● Task directions
Look through the listing below for the line containing "by 1348 pixels.". Copy it and each line after it up to and including the line containing "from mathutils import Vector", exactly, leaving out pictures.

START Listed entries

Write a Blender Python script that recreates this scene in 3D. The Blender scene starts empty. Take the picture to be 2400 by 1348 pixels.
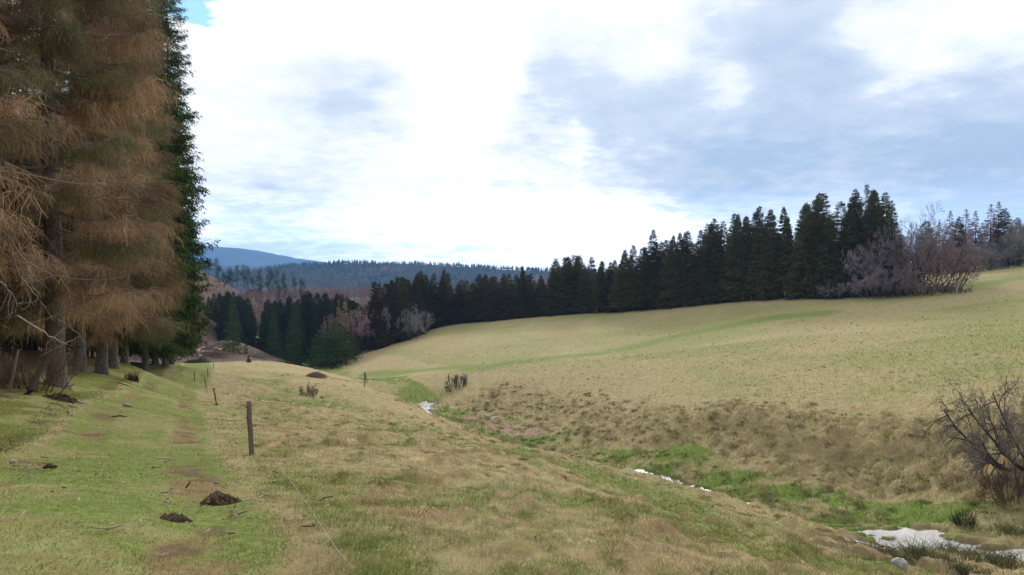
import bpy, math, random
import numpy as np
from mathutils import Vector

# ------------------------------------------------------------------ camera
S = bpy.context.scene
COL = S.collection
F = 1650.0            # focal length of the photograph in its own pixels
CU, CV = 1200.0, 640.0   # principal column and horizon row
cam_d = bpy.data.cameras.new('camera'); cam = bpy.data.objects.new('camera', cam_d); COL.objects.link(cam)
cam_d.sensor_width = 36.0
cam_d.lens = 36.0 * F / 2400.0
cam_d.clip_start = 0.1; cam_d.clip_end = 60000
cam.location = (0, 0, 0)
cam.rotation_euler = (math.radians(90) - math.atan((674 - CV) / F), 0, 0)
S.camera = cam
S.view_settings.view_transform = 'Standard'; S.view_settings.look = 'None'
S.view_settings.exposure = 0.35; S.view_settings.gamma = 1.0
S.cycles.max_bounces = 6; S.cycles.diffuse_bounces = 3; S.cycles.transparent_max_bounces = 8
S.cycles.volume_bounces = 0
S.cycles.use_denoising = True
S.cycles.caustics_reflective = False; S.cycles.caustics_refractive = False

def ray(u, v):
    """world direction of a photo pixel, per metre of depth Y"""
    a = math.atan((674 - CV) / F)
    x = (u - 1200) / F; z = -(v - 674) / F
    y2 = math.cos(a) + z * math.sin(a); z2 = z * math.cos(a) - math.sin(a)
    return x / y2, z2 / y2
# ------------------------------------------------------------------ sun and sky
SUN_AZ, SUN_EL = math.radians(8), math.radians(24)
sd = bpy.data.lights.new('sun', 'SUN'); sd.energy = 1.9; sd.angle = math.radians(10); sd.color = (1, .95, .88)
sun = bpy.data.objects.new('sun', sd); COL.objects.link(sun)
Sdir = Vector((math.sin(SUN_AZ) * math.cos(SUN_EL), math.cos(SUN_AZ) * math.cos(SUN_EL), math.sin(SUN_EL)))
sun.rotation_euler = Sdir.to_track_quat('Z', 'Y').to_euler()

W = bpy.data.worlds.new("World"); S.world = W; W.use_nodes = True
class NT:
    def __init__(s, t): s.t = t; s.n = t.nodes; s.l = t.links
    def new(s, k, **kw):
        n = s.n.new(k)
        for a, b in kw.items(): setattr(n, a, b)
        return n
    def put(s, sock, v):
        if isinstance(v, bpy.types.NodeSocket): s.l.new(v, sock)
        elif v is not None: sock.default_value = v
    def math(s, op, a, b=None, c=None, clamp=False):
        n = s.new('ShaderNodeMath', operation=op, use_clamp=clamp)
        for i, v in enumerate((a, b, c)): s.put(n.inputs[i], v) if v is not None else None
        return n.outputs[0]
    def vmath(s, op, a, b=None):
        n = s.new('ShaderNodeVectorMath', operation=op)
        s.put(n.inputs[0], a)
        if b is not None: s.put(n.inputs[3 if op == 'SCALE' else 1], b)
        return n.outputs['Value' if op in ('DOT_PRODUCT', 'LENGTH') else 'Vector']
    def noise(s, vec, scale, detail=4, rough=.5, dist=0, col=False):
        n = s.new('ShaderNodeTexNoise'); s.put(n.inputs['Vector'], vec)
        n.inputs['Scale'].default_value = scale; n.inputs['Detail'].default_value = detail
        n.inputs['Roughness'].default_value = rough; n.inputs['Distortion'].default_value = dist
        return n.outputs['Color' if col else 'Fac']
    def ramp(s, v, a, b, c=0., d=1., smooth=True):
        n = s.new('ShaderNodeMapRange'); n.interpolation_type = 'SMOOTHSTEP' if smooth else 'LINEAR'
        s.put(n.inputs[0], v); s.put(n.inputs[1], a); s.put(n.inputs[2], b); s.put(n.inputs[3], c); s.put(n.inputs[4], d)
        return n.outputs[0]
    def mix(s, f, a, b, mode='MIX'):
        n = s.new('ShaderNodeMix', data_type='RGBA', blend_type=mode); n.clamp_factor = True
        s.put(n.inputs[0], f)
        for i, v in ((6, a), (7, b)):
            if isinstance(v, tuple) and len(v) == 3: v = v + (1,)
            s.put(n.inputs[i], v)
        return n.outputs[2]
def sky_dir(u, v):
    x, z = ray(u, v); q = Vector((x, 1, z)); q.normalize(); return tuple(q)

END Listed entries
START Listed entries

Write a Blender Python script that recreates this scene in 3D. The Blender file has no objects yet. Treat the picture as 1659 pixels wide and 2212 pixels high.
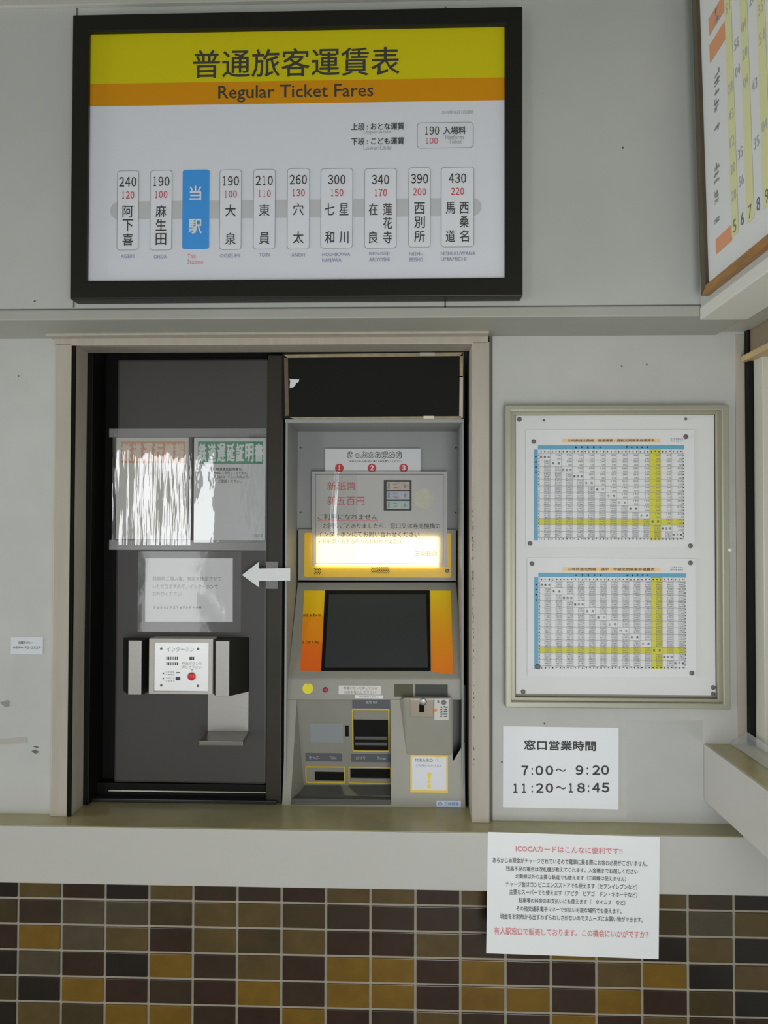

END Listed entries
START Listed entries

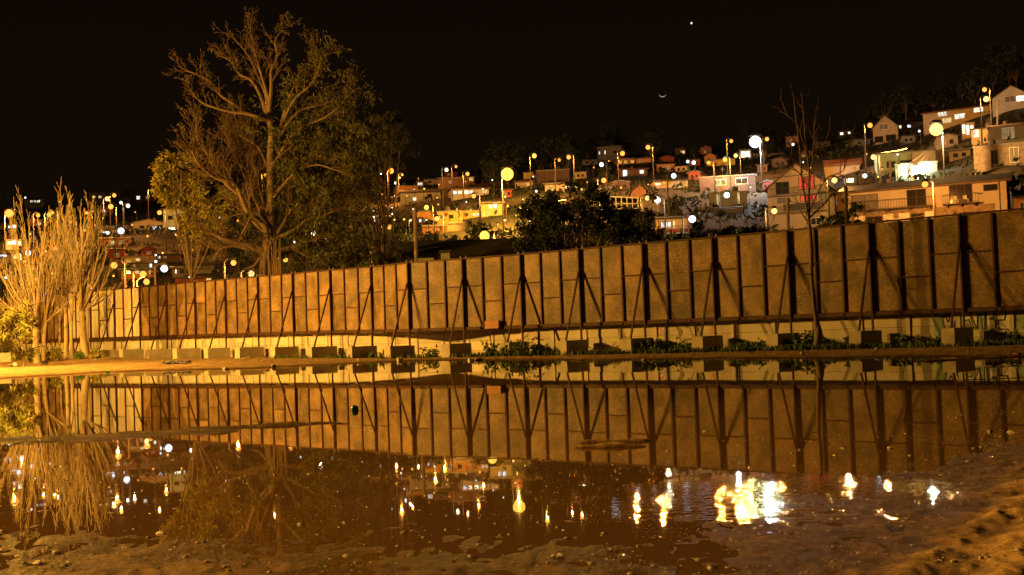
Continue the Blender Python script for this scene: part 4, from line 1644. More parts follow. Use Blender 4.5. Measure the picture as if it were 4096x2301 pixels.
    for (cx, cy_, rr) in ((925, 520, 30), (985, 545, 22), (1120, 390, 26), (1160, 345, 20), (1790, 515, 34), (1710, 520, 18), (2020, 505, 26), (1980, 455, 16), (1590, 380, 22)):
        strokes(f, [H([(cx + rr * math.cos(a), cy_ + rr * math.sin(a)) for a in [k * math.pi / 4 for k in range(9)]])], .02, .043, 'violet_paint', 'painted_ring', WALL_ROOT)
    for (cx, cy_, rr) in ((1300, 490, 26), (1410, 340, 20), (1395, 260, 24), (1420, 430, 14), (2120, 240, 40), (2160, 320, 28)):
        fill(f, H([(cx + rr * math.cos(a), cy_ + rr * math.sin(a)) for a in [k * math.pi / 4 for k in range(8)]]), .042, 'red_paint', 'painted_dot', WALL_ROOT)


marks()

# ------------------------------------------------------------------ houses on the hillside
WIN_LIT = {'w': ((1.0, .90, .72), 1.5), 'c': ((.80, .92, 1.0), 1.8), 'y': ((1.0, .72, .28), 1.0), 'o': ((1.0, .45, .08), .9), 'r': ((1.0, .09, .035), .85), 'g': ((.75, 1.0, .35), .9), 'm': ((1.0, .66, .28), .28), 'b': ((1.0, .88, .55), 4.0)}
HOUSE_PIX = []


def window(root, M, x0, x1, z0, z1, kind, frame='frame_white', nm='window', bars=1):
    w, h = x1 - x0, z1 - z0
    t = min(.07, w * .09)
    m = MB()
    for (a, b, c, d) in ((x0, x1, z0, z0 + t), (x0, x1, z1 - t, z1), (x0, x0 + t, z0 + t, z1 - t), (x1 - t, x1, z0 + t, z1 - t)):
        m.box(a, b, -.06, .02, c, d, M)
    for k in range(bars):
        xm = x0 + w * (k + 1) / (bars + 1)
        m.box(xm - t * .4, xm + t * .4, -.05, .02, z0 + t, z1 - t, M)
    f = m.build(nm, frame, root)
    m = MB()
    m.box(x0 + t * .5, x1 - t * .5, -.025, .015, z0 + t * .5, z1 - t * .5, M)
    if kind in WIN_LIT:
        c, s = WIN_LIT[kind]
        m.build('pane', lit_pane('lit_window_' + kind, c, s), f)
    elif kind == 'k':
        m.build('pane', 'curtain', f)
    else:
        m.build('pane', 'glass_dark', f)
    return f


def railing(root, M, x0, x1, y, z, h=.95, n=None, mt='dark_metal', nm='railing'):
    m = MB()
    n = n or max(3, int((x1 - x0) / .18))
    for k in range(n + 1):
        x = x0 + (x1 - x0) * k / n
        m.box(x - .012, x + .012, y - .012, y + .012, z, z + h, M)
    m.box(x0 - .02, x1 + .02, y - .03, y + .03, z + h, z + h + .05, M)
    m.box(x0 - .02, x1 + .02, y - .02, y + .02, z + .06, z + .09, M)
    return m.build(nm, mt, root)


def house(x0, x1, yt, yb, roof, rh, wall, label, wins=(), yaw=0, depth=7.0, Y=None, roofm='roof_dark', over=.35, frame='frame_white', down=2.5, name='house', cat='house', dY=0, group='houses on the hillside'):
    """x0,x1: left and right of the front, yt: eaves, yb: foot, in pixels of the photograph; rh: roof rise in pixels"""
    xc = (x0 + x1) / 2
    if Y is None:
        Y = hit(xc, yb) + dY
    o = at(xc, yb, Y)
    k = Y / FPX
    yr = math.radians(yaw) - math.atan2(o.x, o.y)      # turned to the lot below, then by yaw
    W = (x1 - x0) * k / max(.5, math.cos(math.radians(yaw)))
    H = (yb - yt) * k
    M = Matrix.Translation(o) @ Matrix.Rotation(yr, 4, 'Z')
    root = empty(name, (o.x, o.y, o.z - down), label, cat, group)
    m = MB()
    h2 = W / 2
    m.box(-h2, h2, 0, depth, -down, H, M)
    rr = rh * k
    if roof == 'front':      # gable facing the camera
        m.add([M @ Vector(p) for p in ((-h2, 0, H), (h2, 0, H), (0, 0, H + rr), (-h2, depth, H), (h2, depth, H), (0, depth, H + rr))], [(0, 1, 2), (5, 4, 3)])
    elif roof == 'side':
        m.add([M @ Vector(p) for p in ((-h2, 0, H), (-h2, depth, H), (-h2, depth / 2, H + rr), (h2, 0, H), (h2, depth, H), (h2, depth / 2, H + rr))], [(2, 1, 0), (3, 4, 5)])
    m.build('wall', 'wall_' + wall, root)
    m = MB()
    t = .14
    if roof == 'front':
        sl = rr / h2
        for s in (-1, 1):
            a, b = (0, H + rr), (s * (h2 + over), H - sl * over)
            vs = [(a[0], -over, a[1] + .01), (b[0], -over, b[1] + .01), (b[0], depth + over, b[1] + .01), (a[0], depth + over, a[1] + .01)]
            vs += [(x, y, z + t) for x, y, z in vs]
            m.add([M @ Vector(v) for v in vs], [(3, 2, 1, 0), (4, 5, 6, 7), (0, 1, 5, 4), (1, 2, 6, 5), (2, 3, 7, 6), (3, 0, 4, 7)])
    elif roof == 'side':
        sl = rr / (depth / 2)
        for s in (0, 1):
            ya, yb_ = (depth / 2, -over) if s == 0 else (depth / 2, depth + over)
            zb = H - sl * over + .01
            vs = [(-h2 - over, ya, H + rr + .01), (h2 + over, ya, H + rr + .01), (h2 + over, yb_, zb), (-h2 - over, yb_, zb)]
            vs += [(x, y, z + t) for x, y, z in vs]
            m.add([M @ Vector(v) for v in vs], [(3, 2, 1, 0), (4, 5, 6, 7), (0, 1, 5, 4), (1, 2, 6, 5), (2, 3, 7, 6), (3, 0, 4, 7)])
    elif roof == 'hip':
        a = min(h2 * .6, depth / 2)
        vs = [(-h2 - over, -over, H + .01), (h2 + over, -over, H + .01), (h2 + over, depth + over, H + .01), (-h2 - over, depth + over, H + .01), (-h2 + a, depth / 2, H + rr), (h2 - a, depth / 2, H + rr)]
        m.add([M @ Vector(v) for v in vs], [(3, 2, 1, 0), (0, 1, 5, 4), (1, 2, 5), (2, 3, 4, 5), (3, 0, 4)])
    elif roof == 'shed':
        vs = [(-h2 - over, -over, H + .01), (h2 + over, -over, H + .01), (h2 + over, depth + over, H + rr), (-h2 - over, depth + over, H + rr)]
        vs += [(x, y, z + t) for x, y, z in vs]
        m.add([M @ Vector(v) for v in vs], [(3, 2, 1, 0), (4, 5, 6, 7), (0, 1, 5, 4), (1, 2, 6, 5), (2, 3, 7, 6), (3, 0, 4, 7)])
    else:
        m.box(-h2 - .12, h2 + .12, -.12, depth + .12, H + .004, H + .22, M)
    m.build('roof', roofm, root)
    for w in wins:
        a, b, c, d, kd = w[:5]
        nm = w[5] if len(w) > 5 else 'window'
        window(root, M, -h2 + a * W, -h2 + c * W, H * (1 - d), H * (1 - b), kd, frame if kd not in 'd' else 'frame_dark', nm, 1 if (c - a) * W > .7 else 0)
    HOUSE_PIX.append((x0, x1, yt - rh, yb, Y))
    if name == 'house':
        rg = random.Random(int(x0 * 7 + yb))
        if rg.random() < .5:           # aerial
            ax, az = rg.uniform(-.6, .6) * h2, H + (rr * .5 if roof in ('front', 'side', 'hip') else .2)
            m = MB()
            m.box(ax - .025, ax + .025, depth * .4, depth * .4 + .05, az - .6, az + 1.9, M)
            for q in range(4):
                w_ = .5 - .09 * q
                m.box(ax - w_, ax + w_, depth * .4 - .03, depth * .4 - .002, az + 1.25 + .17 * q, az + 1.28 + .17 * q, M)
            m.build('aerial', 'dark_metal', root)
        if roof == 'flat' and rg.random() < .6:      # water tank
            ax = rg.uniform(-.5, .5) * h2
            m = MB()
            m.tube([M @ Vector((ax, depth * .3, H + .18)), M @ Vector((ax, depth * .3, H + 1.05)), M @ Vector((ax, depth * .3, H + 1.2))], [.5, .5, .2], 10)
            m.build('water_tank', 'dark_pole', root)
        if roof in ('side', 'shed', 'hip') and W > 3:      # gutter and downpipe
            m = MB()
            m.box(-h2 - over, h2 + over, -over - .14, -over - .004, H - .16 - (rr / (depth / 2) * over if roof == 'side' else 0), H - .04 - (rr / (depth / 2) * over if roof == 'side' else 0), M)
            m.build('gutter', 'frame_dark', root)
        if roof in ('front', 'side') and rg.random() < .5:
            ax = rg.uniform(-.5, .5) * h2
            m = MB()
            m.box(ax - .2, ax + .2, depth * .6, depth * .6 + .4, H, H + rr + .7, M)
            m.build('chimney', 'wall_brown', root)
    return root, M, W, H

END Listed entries

● Right answer
Write a Blender Python script that recreates this scene in 3D. The Blender scene starts empty. Take the picture to be 2400 by 1348 pixels.
import bpy, math, random
import numpy as np
from mathutils import Vector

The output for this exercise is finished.